"Fixit man's" flailing

Started by mazenavigator, July 04, 2020, 07:01:10 PM

Previous topic - Next topic

mazenavigator

So, holiday time and my parent's "go-to" behaviors are kicking in.  My mom is to withdraw and play the victim.  My dad is to "fix things" and bring the family together.

Getting up there in years (late 70s) their strategies are just making me a little sad at this point.  My wife has set her boundaries with my mom and it's been super-great for her and I'm all in. I have set boundaries with them as well, but they're in a huge space of denial. Anyway... Long story short:  My dad wanted to bring us all together for the holiday. My wife and I are not really interested in that.  I'm happy to talk to both of my parents to see how they're doing, but...    My dad's plans of having everybody have a video call together have crashed and burned with the best of the fireworks of the day!  My mom is "triggered" by phone calls and needed to take a nap.  My wife doesn't want to speak with her (and rightly so).  I honestly just want to say hi to my dad. I'm glad my mom is able to take care of herself and has the opportunity to make want she wants of this life.

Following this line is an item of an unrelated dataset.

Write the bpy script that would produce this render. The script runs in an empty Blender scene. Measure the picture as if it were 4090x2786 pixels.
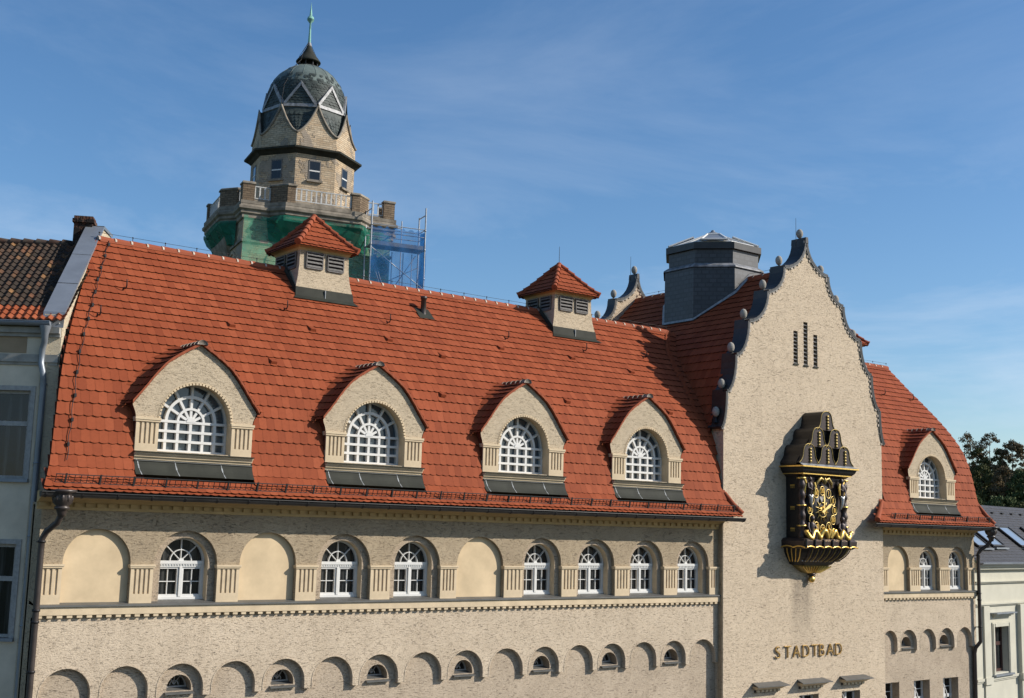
import bpy, math, random
from mathutils import Vector, Matrix
from mathutils.geometry import tessellate_polygon
random.seed(11)
scene = bpy.context.scene
PI = math.pi
rad = math.radians

# ------------------------------------------------------------------ camera
CAM_F, YAW, PITCH, ROLL = 4875.947, rad(37.08306), rad(8.34437), rad(1.55949)
fw = Vector((math.sin(YAW)*math.cos(PITCH), math.cos(YAW)*math.cos(PITCH), math.sin(PITCH)))
rt = Vector((math.cos(YAW), -math.sin(YAW), 0))
up = rt.cross(fw)
r2 = rt*math.cos(ROLL) + up*math.sin(ROLL)
u2 = -rt*math.sin(ROLL) + up*math.cos(ROLL)
cd = bpy.data.cameras.new("camera"); cam = bpy.data.objects.new("camera", cd)
scene.collection.objects.link(cam)
cd.sensor_width = 36.0; cd.lens = CAM_F/4090*36.0
cd.clip_start = 0.5; cd.clip_end = 3000
cam.matrix_world = Matrix(((r2.x, u2.x, -fw.x, 0), (r2.y, u2.y, -fw.y, -34), (r2.z, u2.z, -fw.z, 0), (0, 0, 0, 1)))
scene.camera = cam

# ------------------------------------------------------------------ sun, sky, exposure
SUN_DIR = Vector((1.14, -1.0, 0.95)).normalized()          # towards the sun
sd = bpy.data.lights.new("sun", 'SUN'); sd.energy = 5.0; sd.angle = rad(0.5); sd.color = (1.0, 0.94, 0.85)
sun = bpy.data.objects.new("sun", sd); scene.collection.objects.link(sun)
sun.rotation_euler = SUN_DIR.to_track_quat('Z', 'Y').to_euler()
scene.view_settings.view_transform = 'Standard'; scene.view_settings.look = 'None'
scene.view_settings.gamma = 1; scene.view_settings.exposure = 0.16
world = bpy.data.worlds.new("World"); scene.world = world; world.use_nodes = True
wn, wl = world.node_tree.nodes, world.node_tree.links
wn.clear()
wo = wn.new('ShaderNodeOutputWorld'); bg = wn.new('ShaderNodeBackground'); bg.inputs[1].default_value = 0.125
sky = wn.new('ShaderNodeTexSky'); sky.sky_type = 'NISHITA'; sky.sun_disc = False
sky.sun_elevation = math.asin(SUN_DIR.z); sky.sun_rotation = math.atan2(SUN_DIR.x, SUN_DIR.y)
sky.air_density = 1.0; sky.dust_density = 0.6; sky.ozone_density = 3.4; sky.altitude = 100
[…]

For me it's the best possible outcome... I get to talk to my dad and see what's up. My mom just wallows in the "poor me" but clearly cannot muster the strength to speak with me.

Anyway, feeling a mixed bag of gratitude and sadness and thought I'd share.  For me it is certainly not easy dealing with personality disorders but I'm enjoying a rainy 4th of July and am going to sleep well tonight!   Have a good one.

bloomie

Mazenavigator - I am so glad you shared. It seems like you and your wife have come to a good agreement and you accept where your mother is at and take the good of having a chance to speak with your dad and move on with a nice day. Bravo!!
The most powerful people are peaceful people.

The truth will set you free if you believe it.

SunnyMeadow

It's good you're able to talk with your dad and have a clear understanding of your mom's poor me thinking. Sad that your mom is in the "all about me" thinking. You're right, it's not easy dealing with personality disorders.

Like Bloomie said, seems like you and your wife are in a good place in accepting in the relationship. Good job working through it!